START

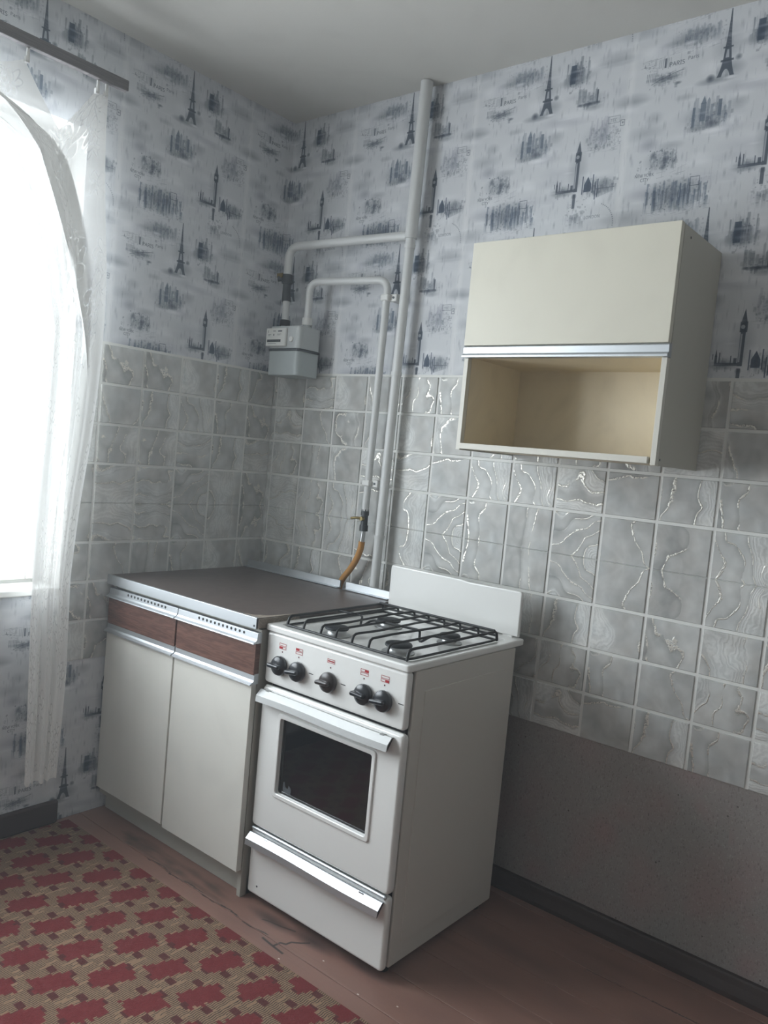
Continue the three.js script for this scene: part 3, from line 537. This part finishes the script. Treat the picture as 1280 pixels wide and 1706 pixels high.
    const icons = [[0.798, 'a'], [0.86, 'b'], [0.974, 'c'], [1.086, 'd'], [1.151, 'e']];
    for (const [x, k] of icons) { const p = new THREE.PlaneGeometry(0.034, 0.034); p.translate(x, 0.716, zf + 0.0006); add('burner_symbol', p, std({ map: sym(k), transparent: true, roughness: 0.4 }), pan); }
    for (const x of [0.9, 1.012, 1.196]) add('mark', bx(x, x + 0.016, 0.6745, 0.6765, zf - 0.0002, zf + 0.0004), M.dark, pan);
  }
  // oven door with window
  const door = rrect(x0 + 0.002, x1 + 0.004, 0.215, 0.604, 0.014); door.holes.push(rrect(0.82, 1.138, 0.33, 0.534, 0.008, THREE.Path));
  const d = add('oven_door', [extr(door, zf + 0.004 - 0.6, 0.6, 0.008, 4), tube([[x0 + 0.012, 0.6, zf - 0.006], [x1 - 0.004, 0.6, zf - 0.006]], 0.0065, 0, 8, 10)], M.enamel);
  add('oven_window', bx(0.812, 1.146, 0.322, 0.542, 0.604, 0.6165), M.ovenGlass, d);
  const ring = rrect(0.808, 1.15, 0.318, 0.546, 0.012); ring.holes.push(rrect(0.8205, 1.1375, 0.3305, 0.5335, 0.007, THREE.Path));
  add('window_trim', extr(ring, 0.0075, zf + 0.0005, 0.003, 3), M.enamel, d);
  { // torn sticker left on the glass
    const s = new THREE.Shape(); [[0.838, 0.338], [0.866, 0.337], [0.868, 0.352], [0.858, 0.36], [0.855, 0.349], [0.846, 0.352], [0.842, 0.366], [0.836, 0.362]].forEach(([a, b], i) => (i ? s.lineTo(a, b) : s.moveTo(a, b)));
    add('sticker_remnant', extr(s, 0.0004, 0.6166), std({ color: '#5b6064', roughness: 0.7, transparent: true, opacity: 0.6 }), d);
  }
  const grip = (y, a, b) => { // bent sheet-metal pull
    const n = 20, pos = [], idx = [], P = [[0.6265, y + 0.006], [0.634, y + 0.007], [0.649, y - 0.008], [0.6515, y - 0.024], [0.6485, y - 0.024], [0.646, y - 0.01], [0.633, y + 0.0045], [0.6265, y + 0.004]];
    for (let i = 0; i <= n; i++) { const x = lerp(a, b, i / n), k = Math.sin(i / n * Math.PI * 2) * 0.0016; for (const [z, yy] of P) pos.push(x, yy + k * (z - 0.62) * 40, z); }
    const m = P.length; for (let i = 0; i < n; i++) for (let j = 0; j < m; j++) { const p = i * m + j, q = i * m + (j + 1) % m; idx.push(p, p + m, q, q, p + m, q + m); }
    for (let j = 1; j + 1 < m; j++) { idx.push(0, j, j + 1, n * m, n * m + j + 1, n * m + j); }
    const g = new THREE.BufferGeometry(); g.setAttribute('position', new THREE.Float32BufferAttribute(pos, 3)); g.setIndex(idx); const h = g.toNonIndexed(); h.computeVertexNormals(); return boxUV(h);
  };
  add('door_handle', [grip(0.588, x0 + 0.004, 1.196), bx(0.76, 0.772, 0.588, 0.596, 0.62, 0.636), bx(1.16, 1.172, 0.588, 0.596, 0.62, 0.636)], M.worn, d);
  const dr = add('drawer', [extr(rrect(x0 + 0.001, x1 + 0.002, 0.022, 0.207, 0.012), zf - 0.6, 0.6, 0.008, 4)], M.enamel);
  add('drawer_handle', [tube([[x0 + 0.008, 0.205, zf - 0.002], [x1 - 0.01, 0.205, zf - 0.002]], 0.006, 0, 8, 10), grip(0.19, x0 + 0.006, 1.212).translate(0, 0, -0.003), bx(0.8, 0.815, 0.186, 0.196, 0.618, 0.634), bx(1.14, 1.155, 0.186, 0.196, 0.618, 0.634)], M.alu, dr);
  add('drawer_hole', cyl([0.776, 0.05, zf - 0.002], [0.776, 0.05, zf + 0.0003], 0.0028, 0.0028, 10), M.dark, dr);
  for (const [x, z] of [[0.76, 0.575], [1.19, 0.575], [0.76, 0.17], [1.19, 0.17]]) add('foot', cyl([x, 0, z], [x, 0.024, z], 0.016, 0.02, 14), M.dark);
}

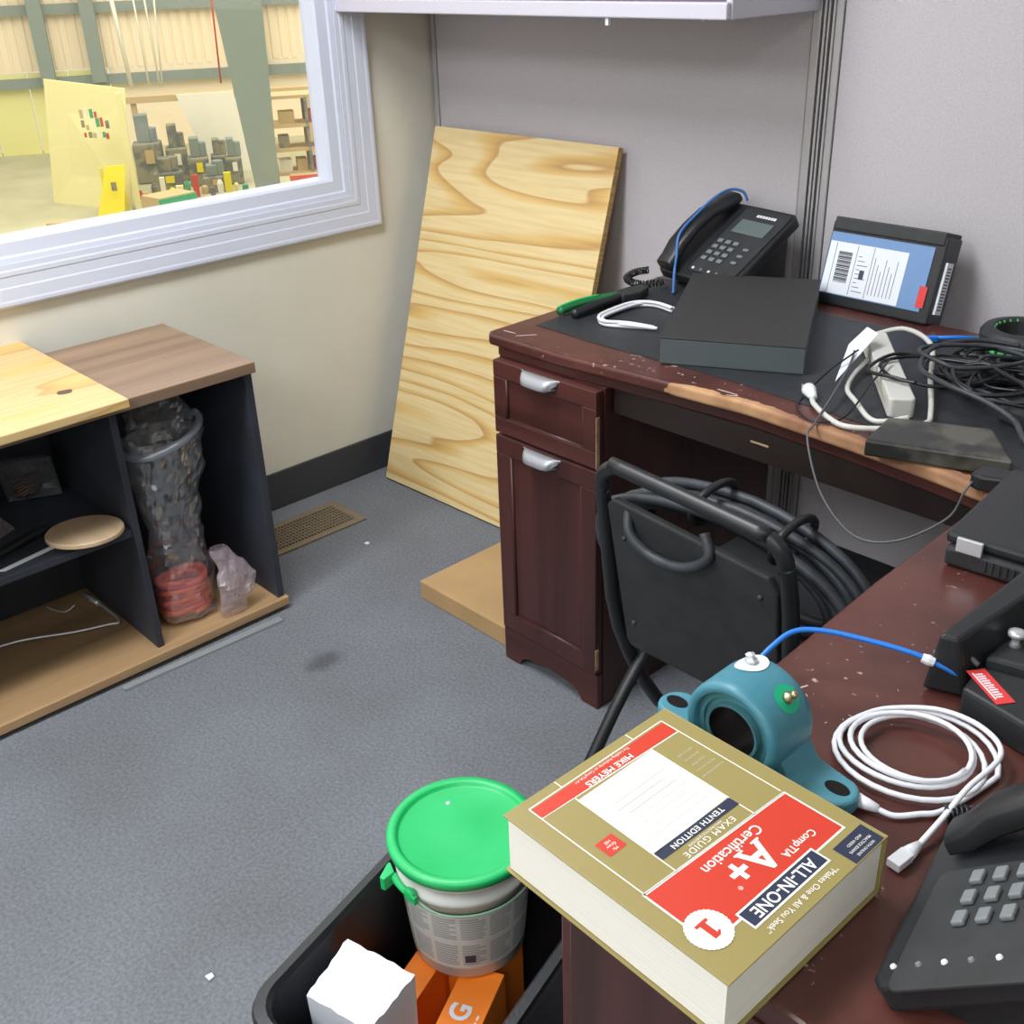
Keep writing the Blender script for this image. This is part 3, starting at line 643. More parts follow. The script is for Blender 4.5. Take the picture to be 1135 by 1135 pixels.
# cover print: s runs left to right of the cover (away from the spine), t up
def CT(s_, t_, lay=0): return Vector((t_, BW-s_, BT+.00012+lay*.00012))
def cpoly(mb_, pts, lay=0): mb_.add([CT(a, b_, lay) for a, b_ in pts], [tuple(range(len(pts)))])
def crect(mb_, s0, t0, s1, t1, lay=0): cpoly(mb_, [(s0, t0), (s1, t0), (s1, t1), (s0, t1)], lay)
def cline(mb_, a, b_, wd_=.0011, lay=0):
    a = Vector(a); b_ = Vector(b_); d = (b_-a).normalized(); nn = Vector((-d.y, d.x))*wd_/2
    cpoly(mb_, [tuple(a+nn), tuple(b_+nn), tuple(b_-nn), tuple(a-nn)], lay)
def ctext(mb_, txt, s_, t_, size, lay=3, bold=0, sx=1.0, spacing=1.0):
    T = Matrix(((0, 1, 0, 0), (-1, 0, 0, 0), (0, 0, 1, 0), (0, 0, 0, 1))); T.translation = CT(s_, t_, lay)
    text_mesh(mb_, txt, size, T, bold, sx, spacing=spacing)
pr_ = MB()
IR, IW, IN, IG, IK, IO = 0, 1, 2, 3, 4, 5
def I(i): pr_.cur = i
# frame lines
I(IW)
cline(pr_, (.0155, .010), (.0155, .136)); cline(pr_, (.175, .010), (.175, .134)); 
cline(pr_, (.0155, .010), (.175, .010)); cline(pr_, (.0155, .030), (.175, .0245))
cline(pr_, (.052, -.0+.001), (.052, .010)); cline(pr_, (.138, .001), (.138, .010))
cline(pr_, (.0505, .030), (.0515, .138)); cline(pr_, (.1395, .024), (.1415, .136))
cline(pr_, (.0145, .1385), (.1765, .1315), .0014)
cpoly(pr_, [(.0140, .1385), (.1770, .1315), (.1770, .1945), (.0140, .1945)], 0)
I(IR)
cpoly(pr_, [(.0168, .0125), (.1737, .0120), (.1737, .0245), (.0168, .0288)], 1)
cpoly(pr_, [(.0157, .1402), (.1753, .1335), (.1753, .1925), (.0157, .1928)], 1)
I(IW); crect(pr_, .0512, .030, .1405, .111, 1)
I(IN); cpoly(pr_, [(.0510, .1120), (.1400, .1100), (.1400, .1195), (.0510, .1220)], 1)
crect(pr_, .003, .2005, .041, BL-.001, 1)
I(IW); crect(pr_, .0515, .1885, .1435, .2062, 2)
I(IN); crect(pr_, .0532, .1902, .1418, .2045, 3)
I(IR); crect(pr_, .1475, .0735, .1660, .0900, 1)
# seal
def disc(mb_, s_, t_, r0, lay, n_=40, jag=0):
    cpoly(mb_, [(s_+(r0+(jag if k % 2 else 0))*math.cos(2*math.pi*k/n_), t_+(r0+(jag if k % 2 else 0))*math.sin(2*math.pi*k/n_)) for k in range(n_)], lay)
I(IW); disc(pr_, .167, .184, .0172, 4, 64, .0007)
I(IG)
for k in range(40):
    a = 2*math.pi*k/40
    if k % 10 in (0,): continue
    disc(pr_, .167+.0142*math.cos(a), .184+.0142*math.sin(a), .0005, 5, 6)
I(IR)
cpoly(pr_, [(.1645, .1785), (.1700, .1785), (.1700, .1925), (.1645, .1925), (.1615, .1900), (.1615, .1885), (.1645, .1895)], 6); crect(pr_, .1610, .1760, .1735, .1786, 7)
# words
I(IW)
ctext(pr_, 'ALL-IN-ONE', .0975, .1973, .0140, 4, .0002, .95)
ctext(pr_, 'A', .086, .1670, .036, 3, .0008, 1.0); crect(pr_, .0712, .1538, .0805, .1556, 4); crect(pr_, .0905, .1538, .1005, .1556, 4); ctext(pr_, '+', .109, .1640, .032, 3, .0010, 1.0)
ctext(pr_, 'CompTIA', .0535, .1795, .0095, 3, .0001)
ctext(pr_, 'Certification', .094, .1478, .0135, 3, .0001, .98)
ctext(pr_, '\u00ae', .121, .176, .005, 3)
ctext(pr_, 'TENTH EDITION', .0955, .1159, .0072, 3, .0001, 1.05, 1.1)
ctext(pr_, 'MIKE MEYERS', .095, .0225, .0084, 3, .00015, 1.05, 1.05)
ctext(pr_, 'The Leading Authority on CompTIA A+', .095, .0145, .0040, 3)
ctext(pr_, 'Mc', .1567, .0865, .0042, 3); ctext(pr_, 'Graw', .1567, .0822, .0042, 3); ctext(pr_, 'Hill', .1567, .0780, .0042, 3)
ctext(pr_, '\u201cMakes One & All You Seek\u201d', .0975, .2130, .0072, 3, 0, 1.0)
ctext(pr_, 'EXAM GUIDE', .096, .1285, .0082, 3, .0, 1.1, 1.15)
for k, l in enumerate(('WITH ONLINE', 'PRACTICE EXAMS', 'AND VIDEO')): ctext(pr_, l, .022, .217-.005*k, .0034, 3)
I(IG)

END

Return solely the number of lines in the data that include the word "part".

2